### Goal
Write out the listing, please, but only from its first line through the line containing "return Vector((x*MM, h*MM, v*MM + Z0))", exactly as given and without pictures.

### Data excerpt
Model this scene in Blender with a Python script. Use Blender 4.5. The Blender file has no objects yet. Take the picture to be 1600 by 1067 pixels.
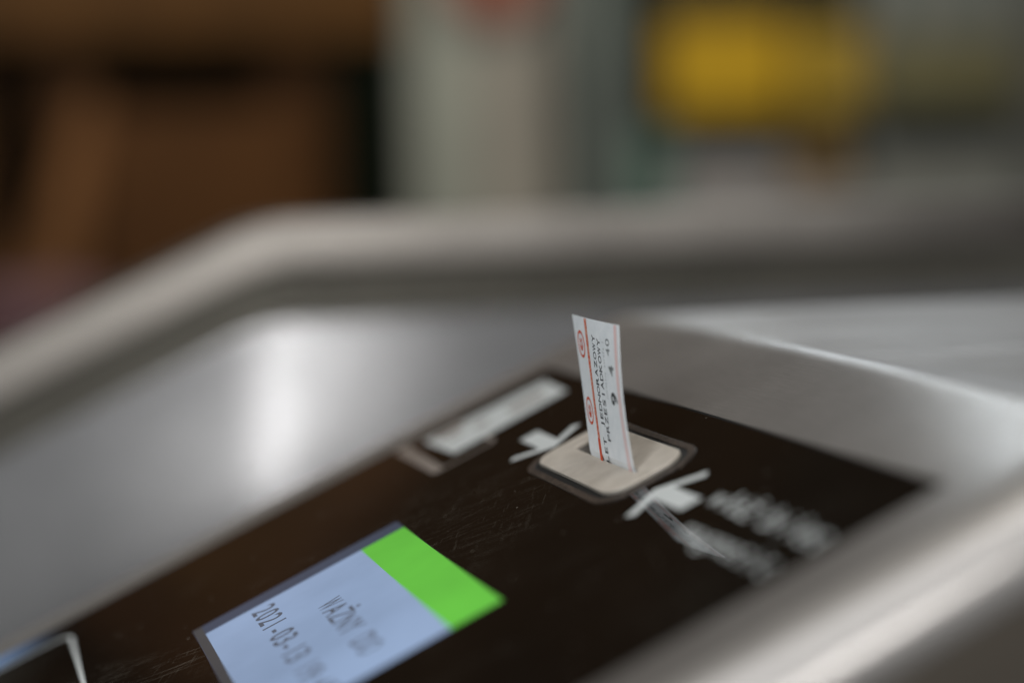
import bpy, bmesh, math, random
from mathutils import Vector, Matrix
from mathutils.geometry import tessellate_polygon
random.seed(7)
sc = bpy.context.scene
C = sc.collection
TH = math.radians(24.3)           # slope of the validator's reading panel
CT, ST = math.cos(TH), math.sin(TH)
Z0 = 1.0                          # height of the panel's reference point above the floor (m)
MM = 0.001

def P(x, y, z):
    """panel coordinates (mm: across, up the slope, out of the glass) -> world metres"""
    return Vector((x*MM, (y*CT - z*ST)*MM, (y*ST + z*CT)*MM + Z0))
def Wd(x, h, v):
    """gate coordinates (mm: across, along, up) -> world metres"""
    return Vector((x*MM, h*MM, v*MM + Z0))

# ------------------------------------------------------------------ materials
def mat(name, base=(.5,.5,.5), rough=.5, metal=0., **kw):
    m = bpy.data.materials.new(name); m.use_nodes = True
    b = m.node_tree.nodes['Principled BSDF']
    b.inputs['Base Color'].default_value = (*base, 1)
    b.inputs['Roughness'].default_value = rough
    b.inputs['Metallic'].default_value = metal
    for k, v in kw.items():
        i = b.inputs[k.replace('_', ' ')]
        i.default_value = (*v, 1) if isinstance(v, tuple) else v
    return m, m.node_tree, b
def node(nt, t, **kw):
    n = nt.nodes.new(t)
    for k, v in kw.items(): setattr(n, k, v)
    return n
def objco(nt, scale=(1,1,1), rot=(0,0,0)):
    tc = node(nt, 'ShaderNodeTexCoord'); mp = node(nt, 'ShaderNodeMapping')
    mp.inputs['Scale'].default_value = scale; mp.inputs['Rotation'].default_value = rot
    nt.links.new(tc.outputs['Object'], mp.inputs['Vector'])
    return mp.outputs['Vector']
def noise(nt, vec, scale, detail=3, rough=.55):
    n = node(nt, 'ShaderNodeTexNoise'); n.inputs['Scale'].default_value = scale
    n.inputs['Detail'].default_value = detail; n.inputs['Roughness'].default_value = rough
    nt.links.new(vec, n.inputs['Vector']); return n.outputs['Fac']
def ramp(nt, fac, stops):
    r = node(nt, 'ShaderNodeValToRGB'); e = r.color_ramp.elements
    while len(e) < len(stops): e.new(.5)
    for k, (p, c) in enumerate(stops):
        e[k].position = p; e[k].color = (*c, 1) if len(c) == 3 else c
    nt.links.new(fac, r.inputs['Fac']); return r.outputs['Color']
def g(v): return (v, v, v)
def bump(nt, b, h, strength, dist=.0002):
    n = node(nt, 'ShaderNodeBump'); n.inputs['Strength'].default_value = strength
    n.inputs['Distance'].default_value = dist
    nt.links.new(h, n.inputs['Height']); nt.links.new(n.outputs['Normal'], b.inputs['Normal'])

def steel(name, base, rough, aniso, tangent, grain, bstr=.12, spread=.06, broad=.55, mix=.5):
    """worn brushed sheet: a crisp reflection and a broad satin one mixed, with brushing lines, smears and wipe marks"""
    m, nt, b = mat(name, base, rough, 1.0)
    b2 = node(nt, 'ShaderNodeBsdfPrincipled'); b2.inputs['Metallic'].default_value = 1.0
    cx = node(nt, 'ShaderNodeCombineXYZ')
    for i in range(3): cx.inputs[i].default_value = tangent[i]
    slope = tangent[1] != 0
    n1 = noise(nt, objco(nt, grain, (-TH, 0, 0) if slope else (0, 0, 0)), 1.0, 4, .6)
    n2 = noise(nt, objco(nt, (9, 9, 9)), 1.0, 3)
    n3 = noise(nt, objco(nt, (26, 26, 26)), 1.0, 5, .6)
    nt.links.new(ramp(nt, n2, [(.3, g(rough-spread)), (.7, g(rough+spread))]), b.inputs['Roughness'])
    b2.inputs['Roughness'].default_value = broad
    mx = node(nt, 'ShaderNodeMixRGB', blend_type='MULTIPLY'); mx.inputs['Fac'].default_value = .35
    mx.inputs['Color1'].default_value = (*base, 1)
    nt.links.new(ramp(nt, n1, [(.3, g(.62)), (.7, g(1))]), mx.inputs['Color2'])
    mx2 = node(nt, 'ShaderNodeMixRGB', blend_type='MULTIPLY'); mx2.inputs['Fac'].default_value = .5
    nt.links.new(mx.outputs[0], mx2.inputs['Color1'])
    nt.links.new(ramp(nt, n3, [(.35, g(.72)), (.65, g(1))]), mx2.inputs['Color2'])
    bp = node(nt, 'ShaderNodeBump'); bp.inputs['Strength'].default_value = bstr; bp.inputs['Distance'].default_value = .0002
    nt.links.new(n1, bp.inputs['Height'])
    for q in (b, b2):
        q.inputs['Anisotropic'].default_value = aniso
        nt.links.new(cx.outputs[0], q.inputs['Tangent']); nt.links.new(mx2.outputs[0], q.inputs['Base Color'])
        nt.links.new(bp.outputs[0], q.inputs['Normal'])
    ms = node(nt, 'ShaderNodeMixShader'); ms.inputs[0].default_value = mix
    nt.links.new(b.outputs[0], ms.inputs[1]); nt.links.new(b2.outputs[0], ms.inputs[2])
    nt.links.new(ms.outputs[0], nt.nodes['Material Output'].inputs['Surface'])
    return m

M = {}
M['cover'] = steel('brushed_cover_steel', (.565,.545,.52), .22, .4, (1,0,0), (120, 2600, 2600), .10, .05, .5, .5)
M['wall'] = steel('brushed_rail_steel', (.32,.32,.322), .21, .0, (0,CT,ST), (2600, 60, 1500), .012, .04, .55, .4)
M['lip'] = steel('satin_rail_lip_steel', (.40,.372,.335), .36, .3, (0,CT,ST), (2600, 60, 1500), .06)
M['plate'], nt, b = mat('cast_slot_plate', (.60,.535,.45), .5, .55)
n = noise(nt, objco(nt, (1,1,1)), 2600, 2); bump(nt, b, n, .12, .0001)
nt.links.new(ramp(nt, noise(nt, objco(nt), 160, 4), [(.3, (.58,.525,.45)), (.7, (.72,.66,.575))]), b.inputs['Base Color'])
M['groove'] = mat('black_groove', (.004,.004,.004), .6)[0]
M['ring'], nt, b = mat('worn_brown_ring', (.075,.058,.045), .42)
nt.links.new(ramp(nt, noise(nt, objco(nt), 900, 4), [(.35, (.022,.016,.012)), (.6, (.06,.046,.036)), (.75, (.11,.075,.05))]), b.inputs['Base Color'])
M['print'] = mat('white_print_under_glass', (.60,.63,.62), .06)[0]
M['print_dim'] = mat('grey_print_under_glass', (.25,.22,.195), .08)[0]
M['gasket'] = mat('black_rubber_gasket', (.006,.006,.006), .55)[0]

# black glass: near-black, glossy, with handling scratches, smears and dust
m, nt, b = mat('scratched_black_glass', (.004,.0035,.003), .025)
b.inputs['IOR'].default_value = 1.8
def scratch(ang, sx, sy, lo, hi, seed):
    v = objco(nt, (sx, sy, sy), (-TH, 0, 0))
    mp = node(nt, 'ShaderNodeMapping'); mp.inputs['Rotation'].default_value = (0, 0, ang); mp.inputs['Location'].default_value = (seed, seed*.7, 0)
    tc = node(nt, 'ShaderNodeTexCoord'); nt.links.new(tc.outputs['Object'], mp.inputs['Vector'])
    m2 = node(nt, 'ShaderNodeMapping'); m2.inputs['Scale'].default_value = (sx, sy, 60)
    nt.links.new(mp.outputs[0], m2.inputs['Vector'])
    return ramp(nt, noise(nt, m2.outputs[0], 1, 2, .5), [(lo, g(0)), (hi, g(1))])
def combine(a, c, op='MAXIMUM'):
    x = node(nt, 'ShaderNodeMath', operation=op); nt.links.new(a, x.inputs[0])
    if isinstance(c, float): x.inputs[1].default_value = c
    else: nt.links.new(c, x.inputs[1])
    return x.outputs[0]
s1 = scratch(math.radians(-58), 55, 5200, .655, .72, 3.1)
s2 = scratch(math.radians(-84), 75, 6000, .675, .74, 9.3)
s3 = scratch(math.radians(25), 110, 6000, .68, .74, 5.7)
patch = ramp(nt, noise(nt, objco(nt), 16, 3), [(.50, g(.03)), (.68, g(1))])
# heavier wear toward the card reader end of the panel
tc = node(nt, 'ShaderNodeTexCoord'); sp = node(nt, 'ShaderNodeSeparateXYZ'); nt.links.new(tc.outputs['Object'], sp.inputs[0])
mr = node(nt, 'ShaderNodeMapRange'); mr.inputs['From Min'].default_value = -.02; mr.inputs['From Max'].default_value = -.10
mr.inputs['To Min'].default_value = .25; mr.inputs['To Max'].default_value = 1.0
nt.links.new(sp.outputs['Y'], mr.inputs['Value'])
sc_all = combine(combine(combine(combine(s1, s2), s3), patch, 'MULTIPLY'), mr.outputs[0], 'MULTIPLY')
vo = node(nt, 'ShaderNodeTexVoronoi'); vo.inputs['Scale'].default_value = 300
nt.links.new(objco(nt), vo.inputs['Vector'])
dots = ramp(nt, vo.outputs['Distance'], [(.045, g(1)), (.085, g(0))])
sepc = node(nt, 'ShaderNodeSeparateColor'); nt.links.new(vo.outputs['Color'], sepc.inputs[0])
keep = ramp(nt, sepc.outputs[0], [(.55, g(0)), (.95, g(.9))])
dust = combine(dots, keep, 'MULTIPLY')
haze = ramp(nt, noise(nt, objco(nt), 45, 5), [(.45, g(0)), (.8, g(.005))])
allm = combine(combine(sc_all, dust), haze)
mx = node(nt, 'ShaderNodeMixRGB'); nt.links.new(allm, mx.inputs['Fac'])
mx.inputs['Color1'].default_value = (.004,.0035,.003,1); mx.inputs['Color2'].default_value = (.36,.33,.27,1)
nt.links.new(mx.outputs[0], b.inputs['Base Color'])
nt.links.new(ramp(nt, allm, [(0, g(.022)), (1, g(.35))]), b.inputs['Roughness'])
M['glass'] = m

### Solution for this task
Model this scene in Blender with a Python script. Use Blender 4.5. The Blender file has no objects yet. Take the picture to be 1600 by 1067 pixels.
import bpy, bmesh, math, random
from mathutils import Vector, Matrix
from mathutils.geometry import tessellate_polygon
random.seed(7)
sc = bpy.context.scene
C = sc.collection
TH = math.radians(24.3)           # slope of the validator's reading panel
CT, ST = math.cos(TH), math.sin(TH)
Z0 = 1.0                          # height of the panel's reference point above the floor (m)
MM = 0.001

def P(x, y, z):
    """panel coordinates (mm: across, up the slope, out of the glass) -> world metres"""
    return Vector((x*MM, (y*CT - z*ST)*MM, (y*ST + z*CT)*MM + Z0))
def Wd(x, h, v):
    """gate coordinates (mm: across, along, up) -> world metres"""
    return Vector((x*MM, h*MM, v*MM + Z0))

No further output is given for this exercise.